"Chegamos à conclusão de que o príncipe herdeiro da Arábia Saudita validou uma operação em Istambul para capturar ou matar o jornalista saudita Jamal Khashoggi", escreve a direção da Agência Central de Informação (CIA), num pequeno documento de quatro páginas hoje desclassificado.
"O príncipe herdeiro considerou Khashoggi como uma ameaça para o Reino e apoiou totalmente o uso de medidas violentas, se necessárias, para o silenciar", acrescenta-se no documento.
A desclassificação do documento pode aumentar a pressão sobre a administração de Joe Biden para responsabilizar o reino por um assassínio que provocou grande indignação nos Estados Unidos e internacionalmente.
A conclusão central do relatório era amplamente esperada, visto que vários funcionários da CIA tinham chegado a esse entendimento logo após o brutal assassínio de Khashoggi, a 02 de outubro de 2018, um crítico da consolidação autoritária do poder do príncipe herdeiro Mohammed bin Salman.
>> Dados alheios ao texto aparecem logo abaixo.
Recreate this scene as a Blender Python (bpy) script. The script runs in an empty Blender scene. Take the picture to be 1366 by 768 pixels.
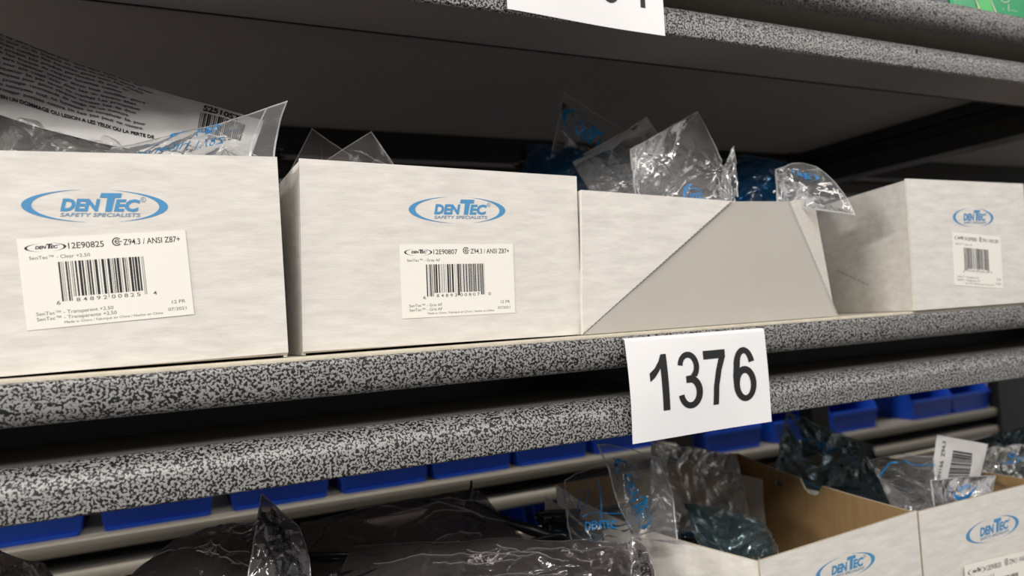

Ainda assim, como a descoberta não fora oficialmente divulgada até agora, a atribuição pública de responsabilidade representou uma repreensão extraordinária ao ambicioso príncipe herdeiro, de 35 anos.
Segundo a agência noticiosa Associated Press (AP), a divulgação pública do documento vai, "provavelmente, dar o tom" para o relacionamento da nova administração norte-americana com um país que Biden criticou, mas que a Casa Branca considera que, nalguns contextos", constitui "um parceiro estratégico".
A Casa Branca anunciou já que irá tomar "medidas", mas sem adiantar quais.
Quinta-feira, a imprensa norte-americana deu eco ao relatório, então ainda não divulgado oficialmente, salientando que o documento tem por base sobretudo informações recolhidas pela CIA.
"A divulgação pública (do relatório) marcará um novo capítulo nas relações dos Estados Unidos com a Arábia Saudita e uma diferença clara entre a política do Presidente Joe Biden e a do ex-Presidente Donald Trump", disse a emissora NBC, indicando ter tido acesso ao texto em 2018.
Na quarta-feira, a porta-voz da Casa Branca, Jen Psaki, disse aos jornalistas que o "relatório desclassificado" seria divulgado em breve pela diretora nacional de informação, Avril Haines.
Na ocasião, a porta-voz indicou que o Presidente norte-americano devia falar em breve ao telefone com o rei Salman da Arábia Saudita, pai de Mohammed, conhecido por MBS e interlocutor privilegiado da diplomacia de Trump.
O telefonema acabaria por acontecer quinta-feira, desconhecendo-se o teor da conversa.
No entanto, Jen Psaki confirmou um dia antes a intenção de Biden em "recalibrar" a relação com Riade, de uma forma "diferente" da anterior administração norte-americana, algumas vezes acusada de ter fechado os olhos à questão dos direitos humanos em relação ao seu aliado próximo.
"Isto significa que não ficará em silêncio, dirá alto e bom som quando estiver preocupado com as violações dos direitos humanos e com a falta de liberdade de imprensa e de expressão", adiantou.
A divulgação do relatório sobre Khashoggi pode ser o primeiro teste da "recalibragem", segundo a agência France-Presse.
O saudita Jamal Kashoggi, 59 anos, residente nos Estados Unidos e cronista do jornal The Washington Post, foi assassinado no consulado do seu país em Istambul (Turquia) por agentes sauditas.
O Senado norte-americano, que teve acesso às conclusões dos serviços de informações, considerou na altura que o príncipe herdeiro era "responsável" pelo assassínio.
Riade inicialmente negou qualquer responsabilidade, mas mais tarde disse que o jornalista foi morto acidentalmente por agentes que tentavam extraditá-lo.
A versão oficial da Arábia Saudita é que esses agentes, ligados a Mohammed bin Salman, agiram por conta própria e que o príncipe não esteve envolvido.
Oito pessoas foram condenadas na Arábia Saudita pela morte de Khashoggi, cinco das quais à pena capital. Mais tarde estas sentenças foram comutadas para 20 anos de prisão.